Back in April I had noted a Chicago Tribune report on these abuses, Pipeline to Peril, when the newspaper had its final followup to the story.

In April 2006, the military demanded reforms in how foreign labor is handled at U.S. bases in Iraq. Subcontractors were told to return any passports confiscated from workers and were warned of stern action if abuses continue.

Stern action? Phinney reports there was no action.

The Pentagon has yet to announce ... any penalty for those found to be in violation of US labor trafficking laws or contract requirements.
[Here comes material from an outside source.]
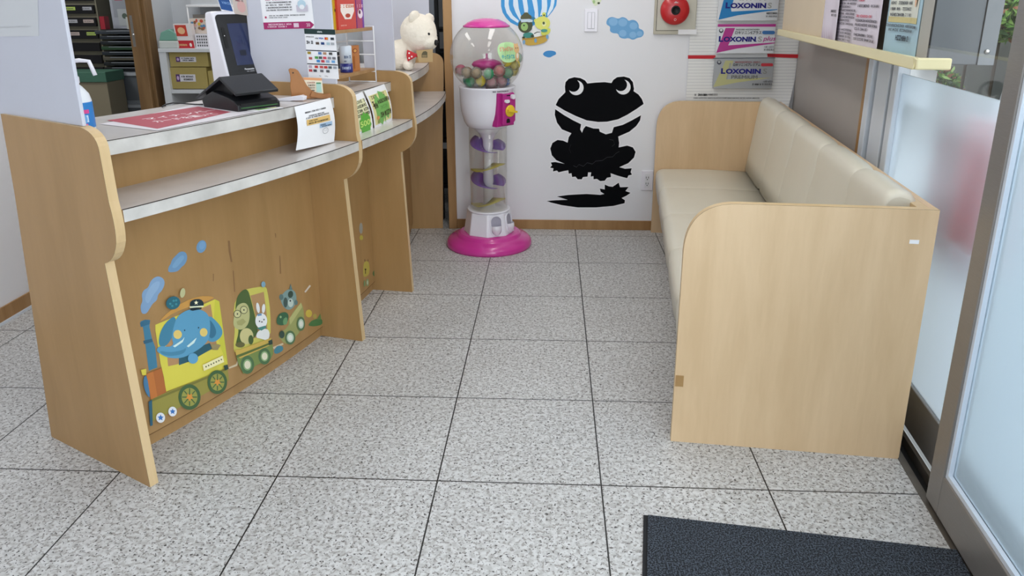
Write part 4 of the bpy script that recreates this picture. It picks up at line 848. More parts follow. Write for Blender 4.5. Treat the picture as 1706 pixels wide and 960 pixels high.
for z0_, col, s0 in ((.545, 'purple_chute', 0), (.335, 'purple_chute', 0)):
    mat('purple_chute', '#7d5aae', .35); mat('olive_chute', '#b9ad4a', .35)
    b = MB(); n = 48; vs = []
    for i in range(n + 1):
        t = math.radians(140 + 330 * i / n); z = z0_ + .075 - .085 * i / n + .02 * math.sin(t)
        for r in (.031, .104): vs.append(Vector((GX + r * math.cos(t), GY + r * math.sin(t), z + (.012 if r > .05 else 0))))
    b.add(vs, [(2 * i, 2 * i + 2, 2 * i + 3, 2 * i + 1) for i in range(n // 2)], 'purple_chute', True); b.keepn = True
    o = b.build('spiral_chute', gm); sm = o.modifiers.new('t', 'SOLIDIFY'); sm.thickness = .003
    b = MB(); b.add([Vector((GX + r * math.cos(math.radians(a_)), GY + r * math.sin(math.radians(a_)), z0_ + .095 + .000 * i - .0)) for i in range(0)], [], 'purple_chute')
    vs = []
    for i in range(13):
        t = math.radians(-30 + 90 * i / 12)
        for r in (.031, .104): vs.append(Vector((GX + r * math.cos(t), GY + r * math.sin(t), z0_ + .075 - .04 * (1 - i / 12))))
    b.add(vs, [(2 * i, 2 * i + 2, 2 * i + 3, 2 * i + 1) for i in range(12)], 'purple_chute', True); b.keepn = True; o = b.build('spiral_chute', gm); sm = o.modifiers.new('t', 'SOLIDIFY'); sm.thickness = .003
for z0_ in (.478, .270):
    b = MB(); vs = []; n = 40
    for i in range(n + 1):
        t = math.radians(180 + 170 * i / n); z = z0_ - .018 + .035 * max(0, min(1, (i / n - .35) / .45))
        for r in (.031, .104): vs.append(Vector((GX + r * math.cos(t), GY + r * math.sin(t), z)))
    b.add(vs, [(2 * i, 2 * i + 2, 2 * i + 3, 2 * i + 1) for i in range(n)], 'olive_chute', True); b.keepn = True; o = b.build('spiral_chute', gm); sm = o.modifiers.new('t', 'SOLIDIFY'); sm.thickness = .003
b = MB(); b.lathe([(.110, .222), (.110, .712), (.1085, .712), (.1085, .222)], G(0), 'clear_plastic', 48); b.build('clear_tube', gm)
# bowl
b = MB(); b.lathe([(.098, .708), (.118, .716), (.135, .745), (.150, .80), (.156, .86), (.158, .93), (.162, .938), (.158, .942), (.10, .935), (.05, .905), (0, .90)], G(0), 'white_plastic', 56); b.build('bowl', gm)
# globe: open sphere
GZ, GR = 1.105, .206
b = MB(); pr = []
a0_, a1_ = math.asin((.942 - GZ) / GR), math.acos(.128 / GR)
for i in range(25): t = a0_ + (a1_ - a0_) * i / 24; pr.append((GR * math.cos(t), GZ + GR * math.sin(t)))
pr2 = [(r * .985, GZ + (z - GZ) * .985) for r, z in pr[::-1]]
b.lathe(pr + pr2, G(0), 'clear_plastic', 64); b.build('globe', gm)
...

Yet the abuses continue. "One longtime supervisor claims that 50 to 60 percent of the laborers regularly protest that First Kuwaiti 'treats them like animals,' and routinely reduces their promised pay with confusing and unexplained deductions." Not surprising, US news outlets haven't noticed, even the few that had earlier covered the State Department and Pentagon investigations of worker abuse, exploitation and illegal trafficking. Thus far, only a German media outlet has picked up the latest chapter.

And we're not likely to hear much more.

As of now only a handful of authorized State Department managers and contractors, along with First Kuwaiti workers and contractors, are officially allowed inside the project's walls. No journalist has ever been allowed access to the sprawling 104-acre site with towering construction cranes raising their necks along the skyline.

Even this tight security is a charade, says on former high-level First Kuwaiti manager. First Kuwaiti managers living at the construction site regularly smuggle prostitutes in from the streets of Baghdad outside the Green Zone, he says....

But the exposure that the US occupation forces and First Kuwaiti may fear most could begin with the contractor itself and the conditions workers are forced to endure at this most obvious symbol of the American democracy project in Iraq.